1. Getting There: What is it like to access the site as a visitor?

  • How easy is it for a visitor to actually get to the site? Can you get there via public transportation or do you have to rent a car?
  • How easy for is the visitor to figure out how to get to the site?
  • Once at or near the site, is it clear what the visitor must do to access the full site, including related intepretation?
  • Are local visitor centers or related cultural/historical institutions well informed about the UNESCO sites?
The Sekiyoshi Sluice Gate of Yoshino Leat was a place I could not have accessed without asking at the Kagoshima bus terminal visitor center. Getting there and back was still somewhat of a harrowing experience.

2. Price: How much does it cost to access this site?

  • What is the base cost of entry?
  • How much does it add to take public transportation?
  • Are there optional elements that can be added on to a baseline experience?
The Gunkanjima boat tour, plus tickets to the digital museum, plus the “HoloLens” experience came to about $60 US per person.

3. Visitor Infrastructure: What other services and amenities are available on site?

  • How has the site been developed to support visitors?
  • Are there are bathrooms, gift shops, restaurants, rest houses, etc. available on site?
  • Was the site developed for visitors before the UNESCO inscription or has the tourism infrastructure been constructed since 2015 in response to the inscription?
The ruins of the Reverberatory Furnace at Shuiseikan. This was industrial history in paradise – beautiful grounds and garden, plus one of the best museum dining experiences I’ve ever had.

4. The Site Itself: What are the physical elements of the site?

  • What is the degree to which there are physically intact remains at the site?
  • Is the site part of another historical site or is it freestanding and independent?
The Ebisugahana Shipyard is an active archaeological site. Right now though, there’s not much to see at the site besides the stone dock and the blue tarps.

5. Interaction with the Site Itself: To what degree can visitors access the actual built remains?

  • If the site includes an intact building (or buildings), can visitors enter it/them and under what conditions?
  • If archaeological remains, how close can visitors get to them?
  • In cases of restricted access, are there other means provided (photographs, VR, virtual tours, etc.) that help the visitor understand the experience of occupying that site?
  • How long does it take to interact with the site and the interpretation provided; how much time should a visitor allot for a visit to this site?
The Imperial Steel Works Office is only accessible from a viewing platform several hundred meters away. It’s also under repair right now, so I couldn’t even really see the facade.

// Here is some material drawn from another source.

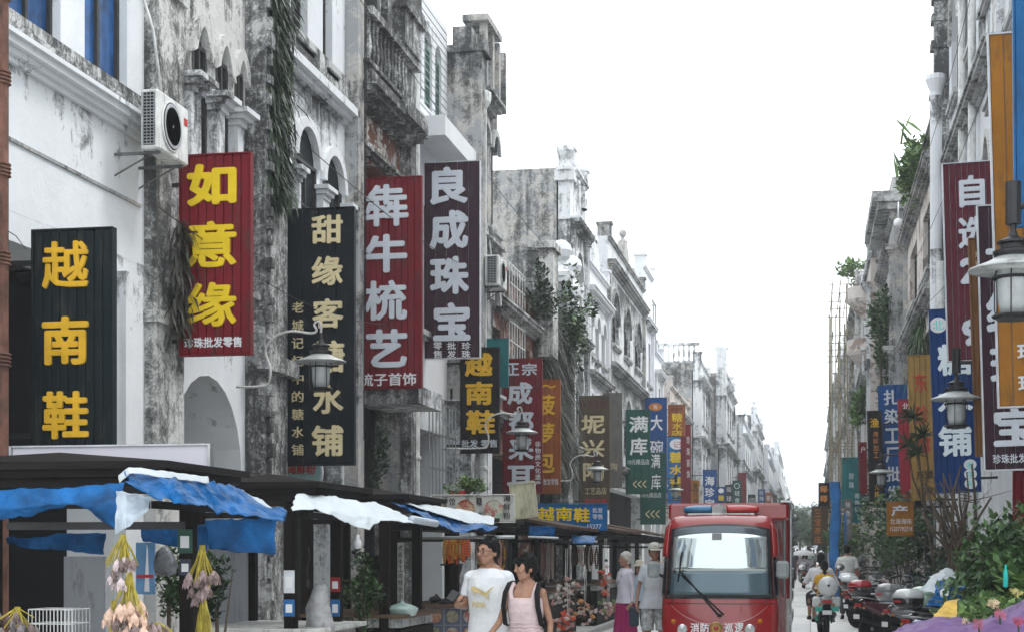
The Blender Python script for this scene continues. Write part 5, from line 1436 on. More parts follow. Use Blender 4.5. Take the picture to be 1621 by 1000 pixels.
cloth('tarpaulin', 'deep blue tarpaulin panel hanging inside between first and second stall', 'tarpaulin', [[(325, 824, 10.9), (380, 822, 11.1), (438, 818, 11.3)], [(330, 868, 11.0), (380, 874, 11.1), (436, 876, 11.3)]], M['tarp'], 6, tg, .015, 14, 8)
cloth('tarpaulin', 'shaded blue tarpaulin strip at the back of the nearest stall', 'tarpaulin', [[(10, 852, 11.0), (90, 848, 11.0), (165, 842, 11.0)], [(12, 862, 11.0), (90, 872, 11.0), (165, 880, 11.0)]], M['tarp'], 7, tg, .02, 14, 6)
cloth('tarpaulin', 'dark blue tarpaulin underside sagging behind the middle post of the nearest stall', 'tarpaulin', [[(225, 838, 11.2), (330, 832, 11.2)], [(228, 858, 11.2), (330, 872, 11.2)]], M['tarp'], 17, tg, .02, 12, 6)
cloth('tarpaulin', 'white tarpaulin awning of the second stall with a ragged hem', 'tarpaulin', [[(467, 782, 12.5), (520, 786, 12.9), (590, 796, 13.6), (655, 822, 14.2)], [(465, 800, 12.2), (520, 808, 12.5), (580, 820, 13.0), (650, 826, 13.7)], [(464, 808, 12.1), (500, 806, 12.35), (540, 822, 12.6), (583, 838, 12.9), (605, 822, 13.2), (655, 828, 13.6)]], M['tarpw'], 8, tg, .022)
cloth('tarpaulin', 'blue rimmed tarpaulin on the third stall', 'tarpaulin', [[(622, 794, 15.4), (660, 802, 16.0), (720, 824, 16.6), (785, 834, 17.3)], [(640, 802, 15.2), (680, 824, 15.5), (720, 842, 16.0), (783, 838, 16.8)]], M['tarp'], 9, tg, .03)
cloth('tarpaulin', 'bright white top of the third stall tarpaulin', 'tarpaulin', [[(640, 796, 15.7), (680, 800, 16.5), (740, 808, 17.4), (782, 820, 17.8)], [(655, 801, 15.5), (690, 812, 16.0), (735, 826, 16.6), (782, 830, 17.3)]], M['tarpw'], 10, tg, .012)
cloth('tarpaulin', 'blue awning panel hanging inside the shell stall', 'tarpaulin', [[(838, 832, 24.6), (880, 834, 24.6)], [(836, 848, 24.6), (878, 850, 24.6)]], M['tarp'], 11, tg, .02, 10, 5)
cloth('tarpaulin', 'small blue awning beyond the shell stall post', 'tarpaulin', [[(905, 846, 26), (945, 848, 26.2)], [(905, 860, 25.6), (940, 860, 25.8)]], M['tarp'], 12, tg, .02, 10, 5)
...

6. Interpretation On Site: How much interpretation is available at the site and in what forms?

  • Is there a museum associated with the site?
  • What kind of signage is available?
  • Are there docents on site during business hours? A live guide who gives a tour?
  • How much of the experience is analog versus digital?
  • What multi-lingual support is provided?
Most of the interpretation for the Hagi sites is provided at a brand new museum at the center of the city.

7. Interpretive Narrative: The overarching methodological approach of the interpretation and its argument.

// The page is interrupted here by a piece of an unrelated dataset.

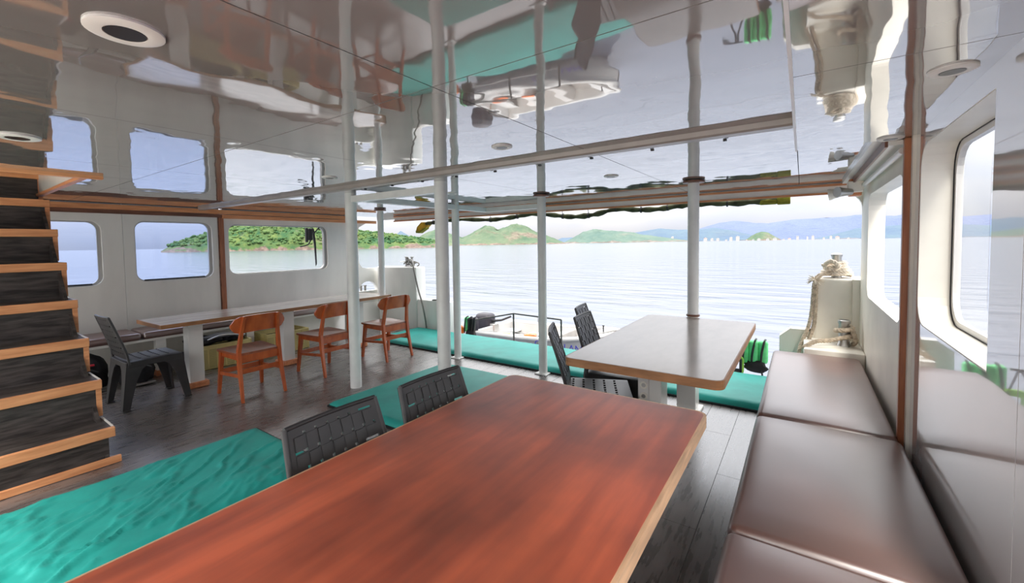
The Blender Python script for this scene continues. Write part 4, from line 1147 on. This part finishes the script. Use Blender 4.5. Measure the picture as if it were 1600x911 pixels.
# life vests and tank gear over the stern edge
def vest(c_, s_, label, cols, group='green and black diving vests'):
    o = empty('diving_vest', c_, label, 'vest', group)
    x_, y_, z_ = c_
    for k in range(3):
        MB().box((x_ - .14 * s_ + k * .09 * s_, y_ - .05 - .012 * (k % 2), z_ + .02 + .01 * k), (x_ - .045 * s_ + k * .09 * s_, y_ + .05, z_ + .30 * s_), .03 * s_, 3).build('panel', cols[k % len(cols)], o, smooth=60)
    for k in range(3):
        xx = x_ - .115 * s_ + k * .09 * s_
        MB().tube(smoothpath([(xx, y_ - .055, z_), (xx + .01, y_ - .065, z_ + .15 * s_), (xx + .03, y_ - .05, z_ + .29 * s_), (xx + .04, y_, z_ + .315 * s_)]), .012 * s_, 6).build('strap', M['rubber'], o, smooth=60)
    lump(MB(), (x_ + .02, y_ - .05, z_ + .01), .085 * s_, (1.4, .6, .75), .3, c_[0]).build('harness', M['black'], o, smooth=60)
    MB().tube(smoothpath([(x_ + .06, y_ - .07, z_), (x_ + .08, y_ - .09, z_ - .06), (x_ + .08, y_ - .09, z_ - .12)]), .009, 6).build('tail_strap', M['rubber'], o, smooth=60)
    return o
vest((-.40, 5.24, .06), .92, 'green diving vest with black straps hung at the stern beside the right bench', [M['green'], M['green'], M['green']])
lv = empty('mask_pouch', (-.60, 5.22, .0), 'lime and black looped pouch hung beside the green vest at the right stern', 'pouch')
oo = rrect(-.625, -.485, -.03, .17, .045, 4); ii = rrect(-.595, -.515, .02, .12, .03, 4)
MB().prism([(a, 5.12, b__) for a, b__ in oo], (0, .04, 0), [[(a, 5.12, b__) for a, b__ in ii]]).build('loop', M['lime'], lv)
MB().box((-.610, 5.105, .002), (-.500, 5.125, .04), .006).build('black_band', M['rubber'], lv)
MB().box((-.525, 5.105, .0), (-.50, 5.125, .15), .006).build('black_band', M['rubber'], lv)
MB().tube([(-.72, 5.17, .315), (-.535, 5.17, .325)], .010, 6).build('hanging_bar', M['rubber'], lv)
MB().tube(smoothpath([(-.52, 5.13, .15), (-.55, 5.14, .24), (-.59, 5.17, .315), (-.64, 5.15, .20)]), .009, 6).build('strap', M['rubber'], lv)
vest((-4.27, 5.26, -.02), .85, 'green and black diving vest at the stern near the outboard engine', [M['green'], M['black'], M['engine']])
by = empty('buoy', (-4.46, 5.22, .0), 'orange round buoy below the diving vest near the outboard engine', 'buoy')
MB().ico((-4.47, 5.20, .02), .085, 3).build('ball', M['orange'], by, smooth=60)
MB().lathe([(.02, .09), (.016, .12), (.008, .125)], (-4.47, 5.20, 0), 10).build('eye', M['yellow'], by, smooth=60)

# ------------------------------------------------------------------ dinghy
dg = empty('dinghy', (-3.8, 7.2, -.78), 'small white open dinghy afloat just behind the stern', 'boat')
xs0, xs1 = -5.22, -2.52
n = 26
def section(f):
    """half beam at gunwale, gunwale height, keel height"""
    bm2 = .68 * (1 - max(0, (f - .52) / .48) ** 2.4) ** .62 if f < 1 else 0.02
    bm2 = max(bm2, .03)
    gz = -.335 + .16 * max(0, (f - .35) / .65) ** 1.7
    kz = -.98 + .55 * max(0, (f - .72) / .28) ** 2.2
    return bm2, gz, kz
outer = []; inner = []
hullb = MB(); inb = MB(); gb = MB()
yc = 7.17
for i in range(n + 1):
    f = i / n; bm2, gz, kz = section(f); X = xs0 + (xs1 - xs0) * f
    ro_, ri_ = [], []
    for j in range(13):
        a_ = -1 + 2 * j / 12
        y_ = yc + bm2 * math.copysign(abs(a_) ** .55, a_) * (1.0 if abs(a_) > .8 else .96)
        z_ = kz + (gz - kz) * abs(a_) ** 1.7
        ro_.append(hullb.bm.verts.new((X, y_, z_)))
        yi = yc + max(.01, bm2 - .075) * math.copysign(min(1, abs(a_) ** .35), a_)
        zi = max(gz - .36 + .0 * f, kz + .06) + (gz + .012 - max(gz - .36, kz + .06)) * max(0, (abs(a_) - .45) / .55) ** .8
        ri_.append(inb.bm.verts.new((X - (.03 if i == n else 0), yi, zi)))
    outer.append(ro_); inner.append(ri_)
for G, mb in ((outer, hullb), (inner, inb)):
    for a_, b__ in zip(G, G[1:]):
        for j in range(12): mb.bm.faces.new((a_[j], a_[j + 1], b__[j + 1], b__[j]))
hullb.bm.faces.new(outer[0])
hu = hullb.build('hull', M['white'], dg, smooth=50)
inb.build('inner_hull', M['whitein'], dg, smooth=50)
for s_ in (-1, 1):
    P = []
    for i in range(n + 1):
        f = i / n; bm2, gz, kz = section(f); P.append((xs0 + (xs1 - xs0) * f, yc + s_ * (bm2 - .025), gz + .012))
    gb.tube(P, .045, 8)
gb.build('gunwale', M['white'], dg, smooth=60)
MB().box((xs0 - .02, yc - .60, -.70), (xs0 + .05, yc + .60, -.30), .01).build('transom', M['white'], dg)
MB().box((xs0 + .62, yc - .54, -.50), (xs0 + .90, yc + .54, -.46), .01).build('thwart', M['white'], dg)
MB().box((xs0 + 1.45, yc - .55, -.50), (xs0 + 1.62, yc + .55, -.30), .02, 2).build('thwart', M['whitein'], dg)
MB().box((xs0 + .04, yc - .55, -.48), (xs0 + .34, yc + .55, -.44), .01).build('stern_seat', M['white'], dg)
MB().prism([(xs1 - .42, yc - .42, -.20), (xs1 - .08, yc, -.13), (xs1 - .42, yc + .42, -.20)], (0, 0, .02)).build('bow_deck', M['white'], dg)
cu_ = bpy.data.curves.new('lettering', 'FONT')
cu_.body = 'C         LAN'; cu_.size = .18; cu_.extrude = .002
tmp = bpy.data.objects.new('lettering_outline', cu_); COL.objects.link(tmp)
bpy.context.view_layer.update()
lm = bpy.data.meshes.new_from_object(tmp.evaluated_get(bpy.context.evaluated_depsgraph_get()))
bpy.data.objects.remove(tmp); lm.materials.clear(); lm.materials.append(M['blue'])
lt = bpy.data.objects.new('lettering', lm); COL.objects.link(lt); lt.parent = dg
lt.location = Vector((-3.83, yc - .70, -.43)) - OFF['dinghy']; lt.rotation_euler = (R(86), 0, R(-2))
tag(lt, 'dark blue lettering on the hull')
og = empty('outboard_engine', (xs0 - .2, yc, -.4), 'dark outboard engine on the stern of the dinghy', 'engine')
MB().box((xs0 - .40, yc - .16, -.42), (xs0 - .03, yc + .16, -.06), .09, 4).build('cowl', M['engine'], og, smooth=50)
MB().box((xs0 - .30, yc - .10, -1.3), (xs0 - .12, yc + .10, -.34), .03, 2).build('shaft_housing', M['engine'], og, smooth=50)
MB().tube([(xs0 - .05, yc, -.22), (xs0 + .25, yc - .06, -.16), (xs0 + .50, yc - .10, -.06)], [.03, .022, .02], 8).build('tiller', M['rubber'], og, smooth=50)
MB().box((xs0 - .10, yc - .09, -.50), (xs0 + .07, yc + .09, -.26), .01).build('clamp', M['metal'], og)
pd = empty('paddle', (xs0 + .6, yc - .2, -.44), 'orange bladed paddle lying across the stern of the dinghy', 'paddle')
mtx = Matrix.Translation((xs0 + .62, yc - .12, -.405)) @ Matrix.Rotation(R(18), 4, 'Z')
MB().box((-.42, -.05, -.012), (-.10, .06, .012), .01, mtx=mtx).build('blade', M['orange'], pd)
MB().box((.18, -.07, -.012), (.42, .08, .012), .03, mtx=mtx).build('blade', M['orange'], pd)
MB().box((-.12, -.012, -.012), (.22, .014, .012), .004, mtx=mtx).build('shaft', M['white'], pd)
rw = empty('rowlock', (xs0 + .75, yc + .56, -.27), 'thin metal rowlock on the far side of the dinghy', 'rowlock')
for dx in (0, .06): MB().tube([(xs0 + .75 + dx, yc + .56, -.29), (xs0 + .73 + dx, yc + .56, -.14)], .008, 6).build('prong', M['metal'], rw)
pp = MB().lathe([(.012, -.18), (.012, -.05), (.02, -.045), (.02, -.03)], (xs1 - .24, yc - .18, 0), 10).build('bow_cleat', M['rubber'], dg)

  • Is there an overarching narrative presented at the site, and if so, what is it?
  • How does this narrative link up with other sites in the geographic region? How much intentional coordination is there with other nearby JMIR sites?
  • How do the other interpretive materials at the site support this narrative?
  • How explicitly architectural is the architectural history included in the interpretation?
  • If the site relies on archaeological evidence, how is this interpreted or explained?
  • How does the interpretation available on the site line up with the website, app, and other JMIR materials that are accessible off-site?
You can learn a lot about Japanese industrial heritage just by paying attention to their cartoon character avatars. Here, Saigo Takamori (Kagoshima’s local hero, left) encounters Yoshida Shoin (Hagi’s local hero, right).